NASA Spacecraft Penetrates Mysteries Of Martian Ice Cap
Data from NASA's Mars Reconnaissance Orbiter (MRO) have helped
scientists solve a pair of mysteries dating back four decades and
provided new information about climate change on the Red
Planet.
The Shallow Radar, or SHARAD, instrument aboard MRO revealed
subsurface geology allowing scientists to reconstruct the formation
of a large chasm and a series of spiral troughs on the northern ice
cap of Mars. The findings appear in two papers in the May 27 issue
of the journal Nature.
"SHARAD is giving us a beautifully detailed view of ice
deposits, whether at the poles or buried in mid-latitudes, as they
changed on Mars over the last few million years," said Rich Zurek,
MRO project scientist at NASA's Jet Propulsion Laboratory in
Pasadena, CA.
On Earth, large ice sheets are shaped mainly by ice flow.
According to this latest research, other forces have shaped, and
continue to shape, polar ice caps on Mars. The northern ice cap is
a stack of ice and dust layers up to two miles deep, covering an
area slightly larger than Texas.
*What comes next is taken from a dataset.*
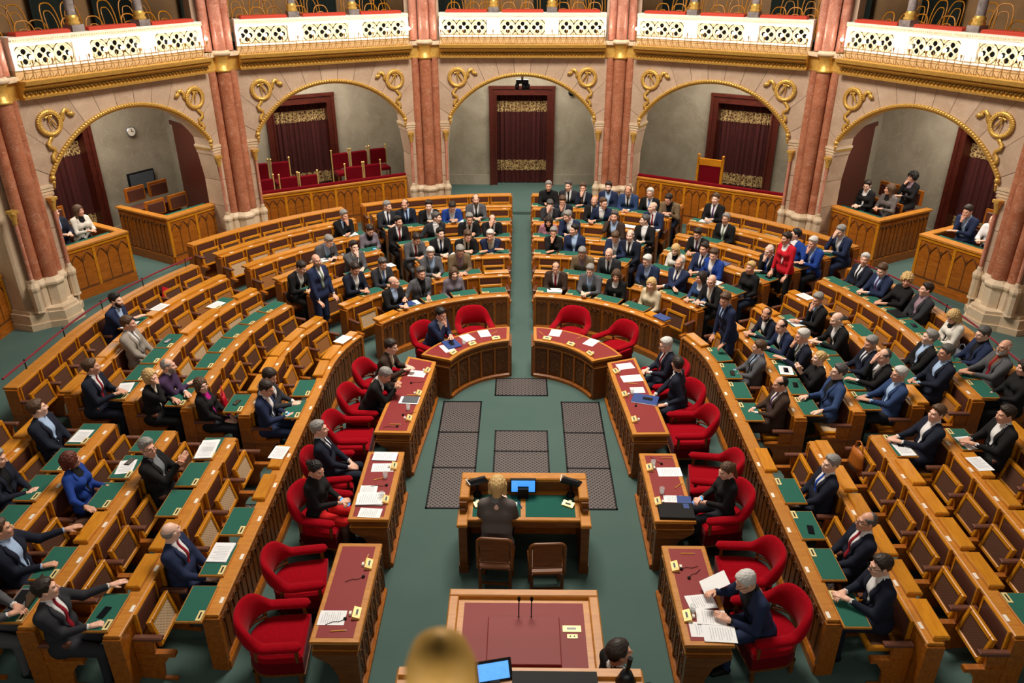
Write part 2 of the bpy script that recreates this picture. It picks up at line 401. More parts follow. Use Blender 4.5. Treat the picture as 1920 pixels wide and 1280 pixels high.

Analyzing radar data on a
computer, scientists can peel back the layers like an onion to
reveal how the ice cap evolved over time.
Chasma Boreale To Right, NASA Image
One of the most distinctive features of the northern ice cap is
Chasma Boreale, a canyon about as long as Earth's Grand Canyon but
deeper and wider. Some scientists believe Chasma Boreale was
created when volcanic heat melted the bottom of the ice sheet and
triggered a catastrophic flood. Others suggest strong polar winds
carved the canyon out of a dome of ice.
Other enigmatic features of the ice cap are troughs that spiral
outward from the center like a gigantic pinwheel. Since the troughs
were discovered in 1972, scientists have proposed several
hypotheses about how they formed. Perhaps as Mars spins, ice closer
to the poles moves slower than ice farther away, causing the
semi-fluid ice to crack. Perhaps, as one mathematical model
suggests, increased solar heating in certain areas and lateral heat
conduction could cause the troughs to assemble.
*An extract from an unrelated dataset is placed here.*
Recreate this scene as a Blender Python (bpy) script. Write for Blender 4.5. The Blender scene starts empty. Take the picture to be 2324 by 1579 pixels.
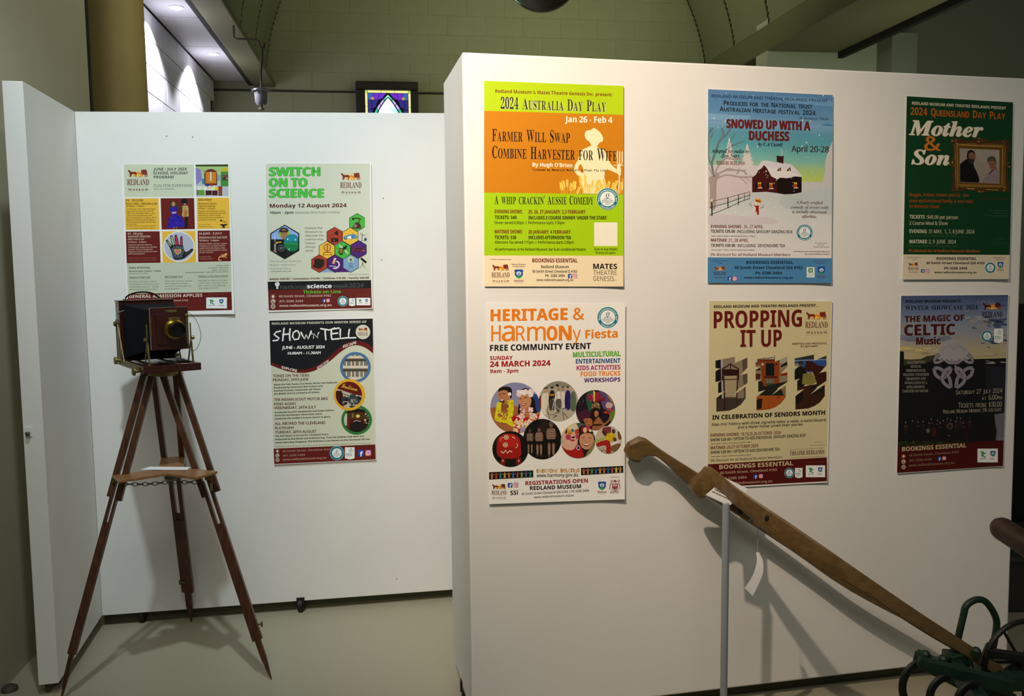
import bpy, bmesh, math, random, os
import numpy as np
from mathutils import Vector, Matrix
random.seed(7)
SC = bpy.context.scene
COL = SC.collection
# ---------------------------------------------------------------- camera
FPX, PW, PH = 2000.5, 2324.0, 1579.0
PITCH, ROLL, CAMH = .0949, -.0103, 1.446
fw = np.array([0, math.cos(PITCH), -math.sin(PITCH)])
_r = np.array([1., 0, 0]); _u = np.cross(_r, fw)
rt = math.cos(ROLL)*_r + math.sin(ROLL)*_u
up = -math.sin(ROLL)*_r + math.cos(ROLL)*_u
CP = np.array([0, 0, CAMH])
cam = bpy.data.cameras.new('camera'); cam.sensor_width = 36; cam.lens = FPX/PW*36
cam.clip_end = 60; cam.clip_start = .05
co = bpy.data.objects.new('camera', cam); COL.objects.link(co)
M = Matrix(((rt[0], up[0], -fw[0], 0), (rt[1], up[1], -fw[1], 0), (rt[2], up[2], -fw[2], CAMH), (0, 0, 0, 1)))
co.matrix_world = M
SC.camera = co
# ---------------------------------------------------------------- world, lights, exposure
SC.view_settings.view_transform = 'Standard'
SC.view_settings.look = 'None'
SC.view_settings.exposure = 0.0
SC.view_settings.gamma = 1.0
SC.view_settings.use_curve_mapping = False
W = bpy.data.worlds.new('world'); SC.world = W; W.use_nodes = True
bg = W.node_tree.nodes['Background']
bg.inputs[0].default_value = (.90, .92, .86, 1); bg.inputs[1].default_value = .085

def aim(o, target):
    d = Vector(target) - o.location
    o.rotation_euler = d.to_track_quat('-Z', 'Y').to_euler()

def spot(name, loc, target, power, color, size, blend, radius):
    l = bpy.data.lights.new(name, 'SPOT'); l.energy = power; l.color = color
    l.spot_size = math.radians(size); l.spot_blend = blend; l.shadow_soft_size = radius
    o = bpy.data.objects.new(name, l); COL.objects.link(o); o.location = loc; aim(o, target); return o

def area(name, loc, target, power, color, sx, sy):
    l = bpy.data.lights.new(name, 'AREA'); l.shape = 'RECTANGLE'; l.size = sx; l.size_y = sy
    l.energy = power; l.color = color
    o = bpy.data.objects.new(name, l); COL.objects.link(o); o.location = loc; aim(o, target); return o

spot('warm_track_light', (-.42, 1.00, 2.90), (.26, 2.66, 1.62), 242, (1, .80, .61), 66, 1.0, .025)
spot('cool_track_light', (-.86, 1.80, 3.60), (-.86, 3.60, 1.45), 225, (.80, .95, 1.0), 66, 1.0, .05)
area('hall_light', (-.3, -.8, 4.4), (-.9, 3.2, 1.2), 50, (.92, .94, .84), 2.5, 1.2)  # unseen fill, added to brighten the near left wall
spot('column_light', (.3, 4.7, 4.0), (-1.75, 4.05, 3.05), 60, (.92, .92, .70), 70, 1.0, .2)  # unseen fill, added to brighten the upper left wall and column
area('aisle_uplight', (3.9, 8.0, 2.3), (4.9, 9.6, 3.9), 11, (.84, .95, .66), .5, .5)  # hidden fill, added in place of floor bounce under the right beam
area('nave_light', (.9, 8.2, 3.9), (.6, 10.5, 9.5), 55, (.84, .88, .50), 2.2, 5.0)  # unseen fill, added for the greenish ambience of vault and far wall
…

Data from Mars now points to both the canyon and spiral troughs
being created and shaped primarily by wind. Rather than being cut
into existing ice very recently, the features formed over millions
of years as the ice sheet grew. By influencing wind patterns, the
shape of underlying, older ice controlled where and how the
features grew.
"Nobody realized that there would be such complex structures in
the layers," said Jack Holt, of the University of Texas at Austin's
Institute for Geophysics. Holt is the lead author of the paper
focusing on Chasma Boreale. "The layers record a history of ice
accumulation, erosion and wind transport. From that, we can recover
a history of climate that's much more detailed than anybody
expected."
The Mars Reconnaissance Orbiter was launched on Aug. 12, 2005.
SHARAD and the spacecraft's five other instruments began science
operations in November 2006.
NASA Mars Reconnaissance Orbiter Ice Analysis
"These anomalous features have gone unexplained for 40 years
because we have not been able to see what lies beneath the
surface," said Roberto Seu, SHARAD team leader at the University of
Rome. "It is gratifying to me that with this new instrument we can
finally explain them."
The MRO mission is managed by JPL for the Mars Exploration
Program at NASA's Headquarters in Washington. SHARAD was provided
by the Italian Space Agency, and its operations are led by the
InfoCom Department, University of Rome.